[start]
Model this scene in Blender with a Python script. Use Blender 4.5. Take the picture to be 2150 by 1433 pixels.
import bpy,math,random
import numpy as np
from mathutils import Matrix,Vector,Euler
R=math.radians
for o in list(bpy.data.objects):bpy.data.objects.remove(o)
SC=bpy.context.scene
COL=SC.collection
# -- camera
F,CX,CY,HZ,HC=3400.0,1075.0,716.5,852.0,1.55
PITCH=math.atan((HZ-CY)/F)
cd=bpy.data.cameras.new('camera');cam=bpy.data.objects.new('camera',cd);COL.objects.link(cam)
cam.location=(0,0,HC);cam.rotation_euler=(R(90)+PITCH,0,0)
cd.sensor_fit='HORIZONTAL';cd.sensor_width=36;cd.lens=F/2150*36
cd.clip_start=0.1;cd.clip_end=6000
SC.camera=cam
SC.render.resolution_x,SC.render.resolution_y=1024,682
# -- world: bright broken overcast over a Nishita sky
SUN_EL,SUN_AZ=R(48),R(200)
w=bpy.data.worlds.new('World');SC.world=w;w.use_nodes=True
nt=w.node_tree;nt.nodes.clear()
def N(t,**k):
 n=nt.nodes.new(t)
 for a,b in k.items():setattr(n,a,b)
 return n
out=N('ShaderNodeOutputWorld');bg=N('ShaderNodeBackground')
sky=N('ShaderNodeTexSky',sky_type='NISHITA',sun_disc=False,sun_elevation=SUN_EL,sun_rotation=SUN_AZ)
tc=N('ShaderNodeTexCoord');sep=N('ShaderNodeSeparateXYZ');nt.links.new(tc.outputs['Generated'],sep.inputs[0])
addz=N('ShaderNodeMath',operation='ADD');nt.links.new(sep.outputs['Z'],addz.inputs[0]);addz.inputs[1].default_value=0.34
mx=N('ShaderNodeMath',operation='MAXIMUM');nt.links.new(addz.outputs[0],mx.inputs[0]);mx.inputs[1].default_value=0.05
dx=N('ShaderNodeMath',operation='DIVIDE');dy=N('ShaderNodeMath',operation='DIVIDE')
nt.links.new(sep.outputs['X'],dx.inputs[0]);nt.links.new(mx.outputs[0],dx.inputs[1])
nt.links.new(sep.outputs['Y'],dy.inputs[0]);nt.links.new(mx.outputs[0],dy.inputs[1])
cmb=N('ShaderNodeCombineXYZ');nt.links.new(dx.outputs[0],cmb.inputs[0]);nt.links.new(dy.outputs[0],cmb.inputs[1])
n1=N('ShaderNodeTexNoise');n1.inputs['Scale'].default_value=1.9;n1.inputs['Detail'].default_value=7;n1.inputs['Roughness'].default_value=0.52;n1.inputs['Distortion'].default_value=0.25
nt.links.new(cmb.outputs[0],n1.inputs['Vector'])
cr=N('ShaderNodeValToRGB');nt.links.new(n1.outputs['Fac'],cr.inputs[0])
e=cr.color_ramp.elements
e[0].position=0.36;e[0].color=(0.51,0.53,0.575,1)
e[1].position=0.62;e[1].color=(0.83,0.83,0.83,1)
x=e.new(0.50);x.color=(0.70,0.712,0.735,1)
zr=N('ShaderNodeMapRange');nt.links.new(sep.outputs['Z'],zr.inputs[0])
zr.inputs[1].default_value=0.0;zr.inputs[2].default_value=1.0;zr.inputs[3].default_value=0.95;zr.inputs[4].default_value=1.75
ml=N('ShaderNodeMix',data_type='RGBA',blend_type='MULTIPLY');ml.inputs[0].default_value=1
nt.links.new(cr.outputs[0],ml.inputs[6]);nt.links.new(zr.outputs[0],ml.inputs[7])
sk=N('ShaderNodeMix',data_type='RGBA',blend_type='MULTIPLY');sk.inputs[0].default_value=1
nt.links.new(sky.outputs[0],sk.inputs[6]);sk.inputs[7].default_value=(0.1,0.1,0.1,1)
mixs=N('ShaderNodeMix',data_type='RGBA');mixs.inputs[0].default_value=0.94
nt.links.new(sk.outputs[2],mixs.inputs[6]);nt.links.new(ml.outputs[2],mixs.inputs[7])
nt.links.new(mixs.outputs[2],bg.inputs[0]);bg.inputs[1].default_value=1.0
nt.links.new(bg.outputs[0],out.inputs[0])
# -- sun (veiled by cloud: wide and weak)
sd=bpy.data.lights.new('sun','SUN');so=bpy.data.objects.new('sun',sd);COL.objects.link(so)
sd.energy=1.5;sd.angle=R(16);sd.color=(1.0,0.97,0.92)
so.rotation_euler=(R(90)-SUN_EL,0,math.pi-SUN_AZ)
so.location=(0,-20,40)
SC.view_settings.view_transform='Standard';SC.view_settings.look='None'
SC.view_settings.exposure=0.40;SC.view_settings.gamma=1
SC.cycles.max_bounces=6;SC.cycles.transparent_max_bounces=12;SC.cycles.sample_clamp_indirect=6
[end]
-- Goal of the exercise --
Your task is to quote the listing above word for word.

-- Solution to this task --
Model this scene in Blender with a Python script. Use Blender 4.5. Take the picture to be 2150 by 1433 pixels.
import bpy,math,random
import numpy as np
from mathutils import Matrix,Vector,Euler
R=math.radians
for o in list(bpy.data.objects):bpy.data.objects.remove(o)
SC=bpy.context.scene
COL=SC.collection
# -- camera
F,CX,CY,HZ,HC=3400.0,1075.0,716.5,852.0,1.55
PITCH=math.atan((HZ-CY)/F)
cd=bpy.data.cameras.new('camera');cam=bpy.data.objects.new('camera',cd);COL.objects.link(cam)
cam.location=(0,0,HC);cam.rotation_euler=(R(90)+PITCH,0,0)
cd.sensor_fit='HORIZONTAL';cd.sensor_width=36;cd.lens=F/2150*36
cd.clip_start=0.1;cd.clip_end=6000
SC.camera=cam
SC.render.resolution_x,SC.render.resolution_y=1024,682
# -- world: bright broken overcast over a Nishita sky
SUN_EL,SUN_AZ=R(48),R(200)
w=bpy.data.worlds.new('World');SC.world=w;w.use_nodes=True
nt=w.node_tree;nt.nodes.clear()
def N(t,**k):
 n=nt.nodes.new(t)
 for a,b in k.items():setattr(n,a,b)
 return n
out=N('ShaderNodeOutputWorld');bg=N('ShaderNodeBackground')
sky=N('ShaderNodeTexSky',sky_type='NISHITA',sun_disc=False,sun_elevation=SUN_EL,sun_rotation=SUN_AZ)
tc=N('ShaderNodeTexCoord');sep=N('ShaderNodeSeparateXYZ');nt.links.new(tc.outputs['Generated'],sep.inputs[0])
addz=N('ShaderNodeMath',operation='ADD');nt.links.new(sep.outputs['Z'],addz.inputs[0]);addz.inputs[1].default_value=0.34
mx=N('ShaderNodeMath',operation='MAXIMUM');nt.links.new(addz.outputs[0],mx.inputs[0]);mx.inputs[1].default_value=0.05
dx=N('ShaderNodeMath',operation='DIVIDE');dy=N('ShaderNodeMath',operation='DIVIDE')
nt.links.new(sep.outputs['X'],dx.inputs[0]);nt.links.new(mx.outputs[0],dx.inputs[1])
nt.links.new(sep.outputs['Y'],dy.inputs[0]);nt.links.new(mx.outputs[0],dy.inputs[1])
cmb=N('ShaderNodeCombineXYZ');nt.links.new(dx.outputs[0],cmb.inputs[0]);nt.links.new(dy.outputs[0],cmb.inputs[1])
n1=N('ShaderNodeTexNoise');n1.inputs['Scale'].default_value=1.9;n1.inputs['Detail'].default_value=7;n1.inputs['Roughness'].default_value=0.52;n1.inputs['Distortion'].default_value=0.25
nt.links.new(cmb.outputs[0],n1.inputs['Vector'])
cr=N('ShaderNodeValToRGB');nt.links.new(n1.outputs['Fac'],cr.inputs[0])
e=cr.color_ramp.elements
e[0].position=0.36;e[0].color=(0.51,0.53,0.575,1)
e[1].position=0.62;e[1].color=(0.83,0.83,0.83,1)
x=e.new(0.50);x.color=(0.70,0.712,0.735,1)
zr=N('ShaderNodeMapRange');nt.links.new(sep.outputs['Z'],zr.inputs[0])
zr.inputs[1].default_value=0.0;zr.inputs[2].default_value=1.0;zr.inputs[3].default_value=0.95;zr.inputs[4].default_value=1.75
ml=N('ShaderNodeMix',data_type='RGBA',blend_type='MULTIPLY');ml.inputs[0].default_value=1
nt.links.new(cr.outputs[0],ml.inputs[6]);nt.links.new(zr.outputs[0],ml.inputs[7])
sk=N('ShaderNodeMix',data_type='RGBA',blend_type='MULTIPLY');sk.inputs[0].default_value=1
nt.links.new(sky.outputs[0],sk.inputs[6]);sk.inputs[7].default_value=(0.1,0.1,0.1,1)
mixs=N('ShaderNodeMix',data_type='RGBA');mixs.inputs[0].default_value=0.94
nt.links.new(sk.outputs[2],mixs.inputs[6]);nt.links.new(ml.outputs[2],mixs.inputs[7])
nt.links.new(mixs.outputs[2],bg.inputs[0]);bg.inputs[1].default_value=1.0
nt.links.new(bg.outputs[0],out.inputs[0])
# -- sun (veiled by cloud: wide and weak)
sd=bpy.data.lights.new('sun','SUN');so=bpy.data.objects.new('sun',sd);COL.objects.link(so)
sd.energy=1.5;sd.angle=R(16);sd.color=(1.0,0.97,0.92)
so.rotation_euler=(R(90)-SUN_EL,0,math.pi-SUN_AZ)
so.location=(0,-20,40)
SC.view_settings.view_transform='Standard';SC.view_settings.look='None'
SC.view_settings.exposure=0.40;SC.view_settings.gamma=1
SC.cycles.max_bounces=6;SC.cycles.transparent_max_bounces=12;SC.cycles.sample_clamp_indirect=6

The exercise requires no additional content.